父母のこと

        父のこと、母のこと             
  父は四十四歳で戦病死した。昭和二十一年三月十二日、満洲奉天(現在、瀋陽)で引揚げを待っている間に発疹チフスに罹って客死した。遺骨は六月に帰り、八月には小学校で村葬をしてくれた。私は小学校の三年生。祭壇へ焼香に上ったのは、子どもの私一人。母がこの日のために縫ってくれた「ぼくに着せるための白服」…ごわごわの麻布の「父を弔う喪服」…その感触は70年後の今も身に残っている。皆黒服の大人の中で、小さい白服の子ども。そのいたいけな姿が、村民の涙をそそったという。私の知らぬことであった。
 父の身の上は、満蒙開拓青少年義勇軍香川県送出第五次昭明の団長(中隊長)だった。柞田の軍人墓地に祀られている。父のことは記録『鍬の戦士』、小説『父の帰還』ほか、エッセイに書き留めている。
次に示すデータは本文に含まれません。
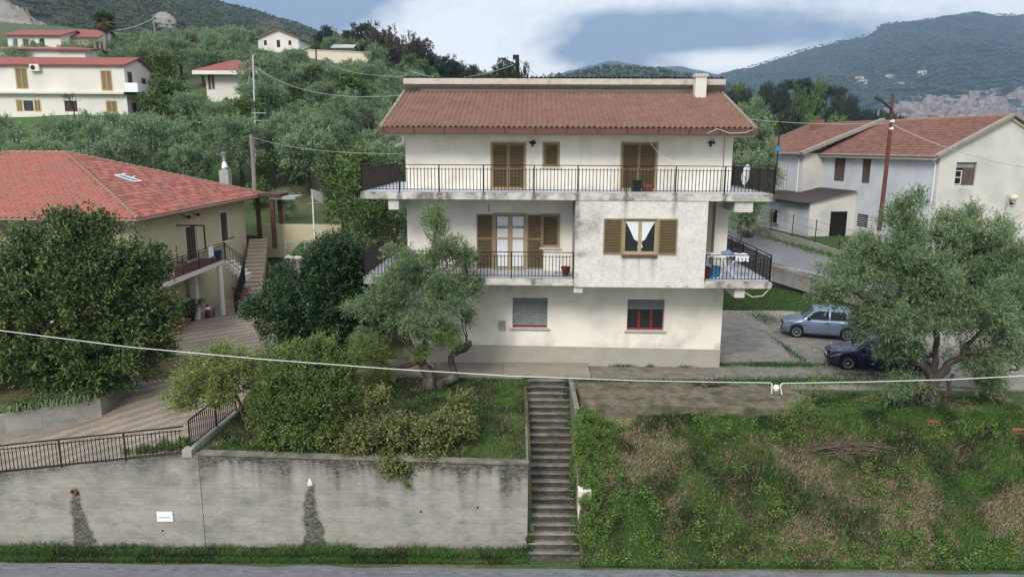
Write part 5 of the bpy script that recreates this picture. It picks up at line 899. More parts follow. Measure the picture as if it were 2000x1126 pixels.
for i in range(7): mb.box(SX - .0, SX + .03, 12.05 + i * .18, 12.08 + i * .18, .9, 2.0)
mb.build('bars', 'dark metal', f)
f = MB().box(DR[0], DR[1], SY0 + .18, SY0 + .2, DR[2], DR[3]).build('door', 'interior dark', sh); mb = frame_mb(*DR, SY0 + .02, .05, .04)
for i in range(7): a = DR[0] + .1 + i * (DR[1] - DR[0] - .2) / 6; mb.box(a - .015, a + .015, SY0 + .02, SY0 + .05, DR[2], DR[3])
mb.build('door_bars', 'dark metal', f)
tiled(sh, 'roof', 'dark roof sheet', (SX - .35, SY1 + .2, hz0 - .12), (0, -1, 0), (3.95, 0, hz1 - hz0 + .02), SY1 - SY0 + .5, 4.05, per=.3, row=4.0, amp=.04, step=.0, k=6); MB().box(SX - .37, SX - .33, SY0 - .3, SY1 + .2, hz0 - .30, hz0 - .12).build('fascia', 'dark roof sheet', sh)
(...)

 母は六十三歳で病死した。昭和四十二年九月二十六日、私を一人前に育てると、この世に用事がなくなったように、そそくさと父の元に旅立って逝った。母は十七歳で小学校の代用教員(裁縫先生)として二十年ほど勤めをした。父も教員、姉二人と私も教員、親子五人みな教員だった。
 私は心ならずも何が因果か「教員一家」の牙城を守り、退職後も地域社会で古典講座(万葉集源氏物語)を講じている。本来は西行芭蕉等の漂泊の文学を主軸として、近著に『芭蕉来讃夢』がある。過去には宗鑑一代記の『俳諧の風景』(第十六回香川菊池寛賞)という若書きの小説もある。
 満洲で記した父の遺言状に「万葉学者〈鹿持雅澄〉から名を取った」とある。その名に恥じるほど私は似非学者、似非文人である。